We recommend requiring documented justification for exceptions, limiting their scope as narrowly as possible, and implementing regular reviews to remove stale exceptions.
Balancing Security with Operational Flexibility¶
Overly restrictive policies create pressure to bypass security controls entirely. The goal is policies strict enough to catch real security issues while flexible enough to accommodate legitimate operational needs.

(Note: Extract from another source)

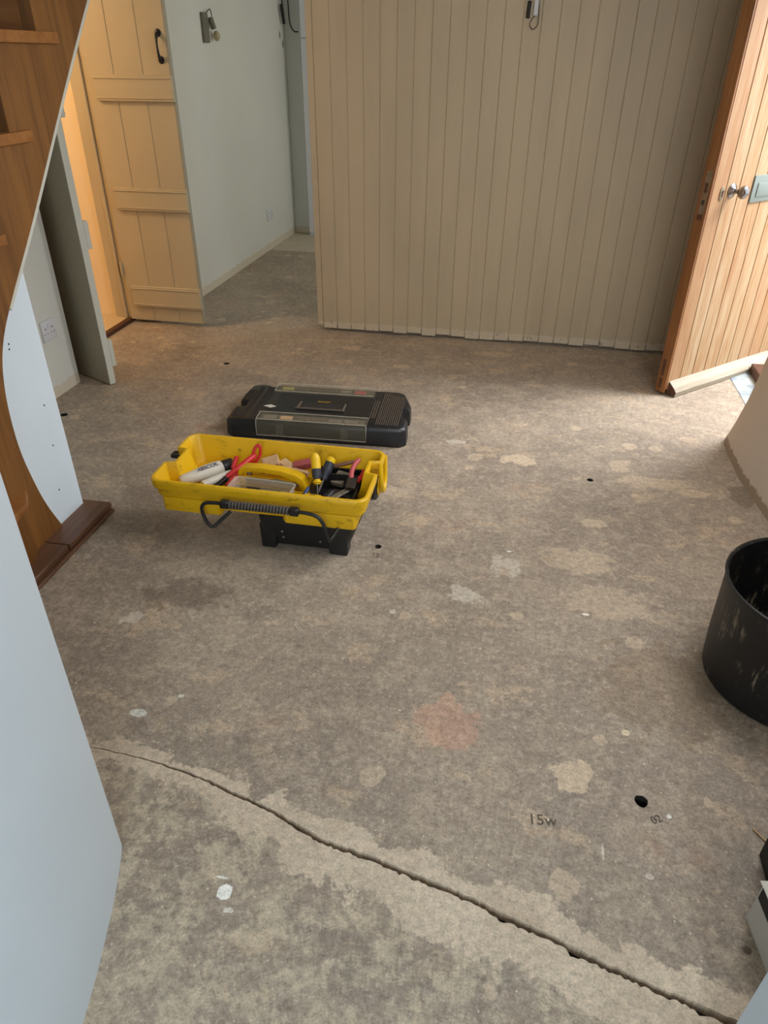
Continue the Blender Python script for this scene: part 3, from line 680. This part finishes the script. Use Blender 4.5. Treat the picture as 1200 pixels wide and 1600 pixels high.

Practical strategies include:
- Start with high-confidence policies: Block images without signatures or from unknown registries before tackling configuration nuances
- Provide escape hatches: Structured exceptions are better than frustrated developers disabling admission control
- Communicate early: Announce policy changes before enforcement, giving teams time to adapt
- Measure and iterate: Track exception requests to identify policies that are too strict or need refinement
Effective admission control should feel like guardrails on a mountain road—present to prevent catastrophe, not to slow normal travel. Security controls that work seamlessly encourage compliance; those that create friction encourage workarounds.